Sms last minute a caccia di elettori esposto contro la lista di Croci

Dalla Rassegna stampa

È l'annosa questione: quali sono i confini della propaganda elettorale? E il "silenzio" imposto ai candidati dalla mezzanotte di venerdì in poi, vale anche per le nuove tecnologie? Dubbi che ieri si sono applicati ad almeno un caso specifico: gli sms elettorali arrivati a diverse persone ieri mattina. Come mittente, sui cellulari, compariva il nome di Edoardo Croci, l'ex assessore della giunta Moratti rientrato nell'orbita del sindaco dopo essere stato "licenziato" per divergenze sulle politiche ambientali.

Croci non è candidato, ma ha dato il suo nome a una lista civica pro-Moratti. Il testo degli sms recita: «Buongiorno. Oggi puoi migliorare la tua città: vota la lista civica "Progetto Milano Migliore - con Edoardo Croci". Barra il simbolo della mela verde! (fai girare)». Un chiaro messaggio elettorale, non gradito a chi l'ha ricevuto, che solleva il problema del mancato rispetto del "silenzio elettorale" disciplinato dalla legge 212 de14 aprile 1956. «Durante il periodo del silenzio - replica Croci - si possono mandare solo sms, mail o simili di tipo privato, ed è quello che io ho fatto, inviando un messaggio ai miei contatti». Sarà, ma almeno tre dei destinatari, Daniela Campolo, Cecilia Fumagalli e Martina Landsberger - che ha presentato un esposto alla polizia - assicurano: «Nessun rapporto né diretto né indiretto con Croci».

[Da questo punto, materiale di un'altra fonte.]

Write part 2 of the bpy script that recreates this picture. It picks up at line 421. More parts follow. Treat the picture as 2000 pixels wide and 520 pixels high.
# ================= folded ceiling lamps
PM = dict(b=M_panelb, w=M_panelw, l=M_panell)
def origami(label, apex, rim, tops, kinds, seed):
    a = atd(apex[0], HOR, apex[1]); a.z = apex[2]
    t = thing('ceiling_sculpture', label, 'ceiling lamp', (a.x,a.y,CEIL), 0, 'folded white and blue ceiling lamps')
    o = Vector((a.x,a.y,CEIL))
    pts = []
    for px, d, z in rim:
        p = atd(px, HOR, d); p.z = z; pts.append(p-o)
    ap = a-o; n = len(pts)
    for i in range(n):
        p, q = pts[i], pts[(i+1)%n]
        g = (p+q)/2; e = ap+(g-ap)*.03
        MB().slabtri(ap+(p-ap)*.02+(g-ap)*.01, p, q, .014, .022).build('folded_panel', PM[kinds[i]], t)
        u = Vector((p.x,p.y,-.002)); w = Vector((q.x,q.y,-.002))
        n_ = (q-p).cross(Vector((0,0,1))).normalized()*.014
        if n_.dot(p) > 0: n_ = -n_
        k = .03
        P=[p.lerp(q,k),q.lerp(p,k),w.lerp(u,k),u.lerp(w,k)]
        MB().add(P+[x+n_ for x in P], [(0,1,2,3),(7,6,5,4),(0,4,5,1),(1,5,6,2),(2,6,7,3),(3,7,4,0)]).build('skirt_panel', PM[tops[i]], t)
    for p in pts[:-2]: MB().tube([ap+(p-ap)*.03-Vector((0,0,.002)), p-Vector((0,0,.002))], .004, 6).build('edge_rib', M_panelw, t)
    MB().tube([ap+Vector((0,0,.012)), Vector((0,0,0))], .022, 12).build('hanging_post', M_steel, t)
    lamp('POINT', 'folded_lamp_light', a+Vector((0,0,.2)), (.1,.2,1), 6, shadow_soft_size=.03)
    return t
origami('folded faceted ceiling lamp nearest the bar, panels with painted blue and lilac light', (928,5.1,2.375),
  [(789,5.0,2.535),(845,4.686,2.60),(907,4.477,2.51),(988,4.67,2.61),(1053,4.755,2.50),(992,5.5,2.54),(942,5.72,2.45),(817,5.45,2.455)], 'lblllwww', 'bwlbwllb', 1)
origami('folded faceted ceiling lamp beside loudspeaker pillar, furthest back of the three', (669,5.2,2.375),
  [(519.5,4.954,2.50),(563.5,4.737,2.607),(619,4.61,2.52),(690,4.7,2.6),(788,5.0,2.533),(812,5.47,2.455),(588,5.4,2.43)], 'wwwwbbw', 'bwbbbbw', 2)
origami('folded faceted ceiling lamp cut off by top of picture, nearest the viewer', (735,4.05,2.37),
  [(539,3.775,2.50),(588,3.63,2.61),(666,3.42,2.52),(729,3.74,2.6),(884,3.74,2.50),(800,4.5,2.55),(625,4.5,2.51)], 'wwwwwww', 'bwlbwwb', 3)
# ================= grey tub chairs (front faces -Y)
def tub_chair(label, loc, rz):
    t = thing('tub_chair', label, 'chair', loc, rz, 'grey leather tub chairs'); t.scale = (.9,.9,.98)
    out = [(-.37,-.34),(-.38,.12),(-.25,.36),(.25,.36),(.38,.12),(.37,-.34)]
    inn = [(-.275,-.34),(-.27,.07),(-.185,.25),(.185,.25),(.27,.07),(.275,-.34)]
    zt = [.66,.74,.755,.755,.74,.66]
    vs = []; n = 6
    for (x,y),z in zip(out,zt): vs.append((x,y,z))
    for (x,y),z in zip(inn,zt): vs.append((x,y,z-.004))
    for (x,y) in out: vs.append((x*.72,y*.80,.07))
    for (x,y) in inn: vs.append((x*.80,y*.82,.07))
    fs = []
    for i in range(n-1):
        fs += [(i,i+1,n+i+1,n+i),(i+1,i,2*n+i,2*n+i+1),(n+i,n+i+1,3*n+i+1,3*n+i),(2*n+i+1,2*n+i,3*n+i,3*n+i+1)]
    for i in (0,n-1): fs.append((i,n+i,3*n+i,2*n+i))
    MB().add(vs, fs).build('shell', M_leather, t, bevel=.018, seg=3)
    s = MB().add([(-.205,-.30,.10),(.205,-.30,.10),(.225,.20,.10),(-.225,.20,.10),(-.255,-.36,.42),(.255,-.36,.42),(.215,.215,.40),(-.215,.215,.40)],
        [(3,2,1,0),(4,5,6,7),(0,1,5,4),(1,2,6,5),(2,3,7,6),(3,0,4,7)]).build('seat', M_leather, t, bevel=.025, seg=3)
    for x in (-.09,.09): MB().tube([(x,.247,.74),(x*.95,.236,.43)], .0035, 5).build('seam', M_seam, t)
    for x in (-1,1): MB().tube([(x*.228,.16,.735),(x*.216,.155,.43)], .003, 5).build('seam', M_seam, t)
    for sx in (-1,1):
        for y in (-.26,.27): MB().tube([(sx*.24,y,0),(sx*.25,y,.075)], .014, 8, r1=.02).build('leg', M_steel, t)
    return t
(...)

Come avrebbe fatto allora l'ex assessore a ottenere quei numeri di cellulare? In comune le tre signore hanno un dato: hanno partecipato alla raccolta firme per i cinque referendum ambientali, lasciando i loro dati personali e di contatto sulle schede degli elenchi di firme. Interpellato sulla questione, Croci assicura: «Escludo in maniera categorica di aver utilizzato i dati referendari. Qualcuno vuole strumentalizzare la vicenda». E rilancia: «Nei giorni scorsi ho letto dichiarazioni di esponenti politici dell'altro campo che tentavano di assumersi la paternità dei quesiti referendari. Che invece sono patrimonio di tutti, anche se materialmente sono scritti da me». Una guerra tra promotori dei quesiti? Marco Cappato, altro "padre" dei referendum, capolista dei Radicali, è cauto sulla vicenda: «I dati personali raccolti per i referendum non possono essere utilizzati per finalità elettorali, il comitato non ha mai dato, né poteva dare, autorizzazioni per il loro utilizzo. Se qualcuno l'avesse fatto sarebbe una violazione della legge». Una questione su cui ora potrebbe essere aperto un fascicolo dalla procura.